Taking BA Everywhere to the festival crowd was like a shock to the atmosphere and the response was polarized. We tried many different methods and different approaches to impact the scene. Several stores, coffee houses, and restaurants took stacks to get out to their customers. We drove around the festival with a banner “You Can't Change the World If You Don't Know the BAsics” with a sound system playing “All Played Out” and clips from the Revolution talk DVD, Revolution: Why It’s Necessary, Why It’s Possible, What It’s All About. In this way, a whole lot of people encountered BA Everywhere.

Saturday night, we set up our display at one of the busiest corners and got on a ladder with a bullhorn. This opened up more of a public debate. Some people were shocked, some were pleasantly surprised, some were pissed off, but many were provoked. Responses ranged from “Get a job!” to “Cool!” to “I want one of those—You look like a no-nonsense group.” One young restaurant worker who asked, “Is this like Marx’s communism?—I love communism!”, bought BAsics and donated money. One of our crew who got into it with a group of white youth, recounting how they had said the very words BA uses in the Revolution talk when mocking the capitalists: “This is the greatest country in the world. This is the land of freedom and democracy.” These youth left dissing us, but the encounter had really challenged them.

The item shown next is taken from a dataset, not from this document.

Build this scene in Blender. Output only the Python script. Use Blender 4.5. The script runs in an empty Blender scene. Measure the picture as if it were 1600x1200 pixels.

One vendor took a stack of cards for his booth, listened to “All Played Out,” and the next day he told us he agreed and disagreed with it — but was overall inspired. A businessman came by and told us he appreciates our message but wanted us to take out the word communism because he said Americans shut their minds off when they hear it. He made a donation and said he would check out our website.

A number of people stopped to talk, especially after seeing quotes from BA. One Black man saw the quote about how the role of the police is to protect and serve the system, and commented that BA had articulated exactly what he thinks. The BA quotes in the centerfold which call on people to imagine a world without America and “Internationalism—The Whole World Comes First” elicited in some people a sense that something is deeply wrong, and impelled them to think about this. One guy who had just gotten out of the military was excited to see this, as he described how he had come to no longer support the criminal wars the U.S. is waging on the world.

All of this sparked all kinds of questions and comments—like how to take communism out to people, how would socialism work in a country like this, who is Bob Avakian?

We spread the word about BA and the BAsics bus tour among a lot of people, gave them the ways to connect up with the movement for revolution, raised some money.

Another point on method: When people see our passion, our dedication, and our liveliness, it really busts through their stereotype of communists. Handing out cards as we danced to the music in the streets was an effective way to get them out. And this isn’t hard when at the New Orleans jazzfest. The music just moves you.